The Care Home Kid

Print pagePDF pageEmail page


If, like me, you’ve sometimes gathered up your papers at the end of a care application and wondered, “What next for this child?” — or even if you haven’t — can I recommend to you the two BBC documentaries by Neil Morrissey, which are available on iplayer here, but only for the next couple of days. Neil was taken into care at the age of 10 and lived in a care home until he was 17. He gives an enormously touching, honest and courageous account of his time in the care system, and the impact it had on him in childhood and into adult life. It will give you an idea of the trauma involved if I tell you that Neil and his brother Steve, to whom he was extremely close, were not expecting to be taken into care at all. They were suddenly separated from their parents, and each other, at the Magistrates’ Court, and sent to separate children’s homes. Neil did not really see his brother again for another 10 years. His brother was in fact sent to a children’s home which later became the focus of a police investigation for physical and sexual abuse on a large scale. It sounds like a Dotheboys Hall for the 20th century. This was in the late 1970s, and certainly things are a lot more child-centred now, but it is heartbreaking to see the effect this sudden and dreadful dislocation had on Neil, and children like him. Certainly nobody appears to have given any thought to how the process felt from the point of view of these two children, and the damage has been permanent.

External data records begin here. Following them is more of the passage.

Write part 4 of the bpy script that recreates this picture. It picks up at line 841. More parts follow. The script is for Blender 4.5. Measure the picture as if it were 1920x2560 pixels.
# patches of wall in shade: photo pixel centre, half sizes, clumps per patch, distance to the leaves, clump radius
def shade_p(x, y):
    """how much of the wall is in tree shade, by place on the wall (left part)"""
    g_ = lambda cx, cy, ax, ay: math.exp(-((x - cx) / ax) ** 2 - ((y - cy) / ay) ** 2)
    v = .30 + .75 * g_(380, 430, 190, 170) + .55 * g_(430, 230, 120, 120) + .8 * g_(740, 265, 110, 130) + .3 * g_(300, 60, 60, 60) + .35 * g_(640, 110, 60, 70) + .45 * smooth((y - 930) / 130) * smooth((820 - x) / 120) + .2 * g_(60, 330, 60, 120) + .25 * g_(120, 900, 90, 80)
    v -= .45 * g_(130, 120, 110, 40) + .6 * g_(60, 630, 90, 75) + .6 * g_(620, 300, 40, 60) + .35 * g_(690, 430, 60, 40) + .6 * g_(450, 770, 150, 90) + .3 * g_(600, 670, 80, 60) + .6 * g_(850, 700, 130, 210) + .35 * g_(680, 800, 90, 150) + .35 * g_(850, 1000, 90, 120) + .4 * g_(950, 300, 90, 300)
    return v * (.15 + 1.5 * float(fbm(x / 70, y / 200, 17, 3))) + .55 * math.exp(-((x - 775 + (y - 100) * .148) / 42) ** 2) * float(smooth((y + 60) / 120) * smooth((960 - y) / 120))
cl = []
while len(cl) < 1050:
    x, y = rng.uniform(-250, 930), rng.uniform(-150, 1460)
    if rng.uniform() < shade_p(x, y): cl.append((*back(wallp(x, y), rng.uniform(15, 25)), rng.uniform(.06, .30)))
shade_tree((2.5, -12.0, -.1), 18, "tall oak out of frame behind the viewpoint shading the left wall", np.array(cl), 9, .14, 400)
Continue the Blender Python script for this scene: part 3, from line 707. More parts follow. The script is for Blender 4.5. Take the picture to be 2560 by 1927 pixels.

Even as an adult, Neil had no real idea of why he had been taken into care in the first place. One of the most interesting sections of the documentary is the meeting between Neil and the family’s social worker, who gives him some more of the background. Neil lets him off a bit lightly in my view, but one of the important things he says in the programme is that he has learned not to dwell on the past. I can imagine that if you started to allow yourself to get angry about some of this stuff, you’d never stop.

He talks to some of the people who were in the children’s home with him, and to young people in today’s care system. These are not easy interviewees, who are at times telling stories of significant distress and damage, and I thought he was a great interviewer. He clearly has a lot of natural openness and empathy which encouraged them to talk. It obviously helped that they knew he had gone through the care system himself. He also highlighted the particularly significant problem of what happens when a young adult leaves the care system and has to learn to fend for him- or herself, often without any significant life skills or support. This is a really serious issue and deserves to be more widely known about.

His is of course a purely personal and subjective view of what it was like to be a child and teenager in the care system thirty years ago, but it’s that personal touch and subjectivity which gives these programmes their strength. I really do urge you to have a look at them, I think they’re very important.

And I was utterly delighted, on a personal note of my own, to find that my two favourite Norn Irishmen, Adrian Dunbar and Charlie Lawson, are old friends — of Neil Morrissey and each other! (So they are.) (Not Brazil.) But you’ll have to watch the second programme to find out about that.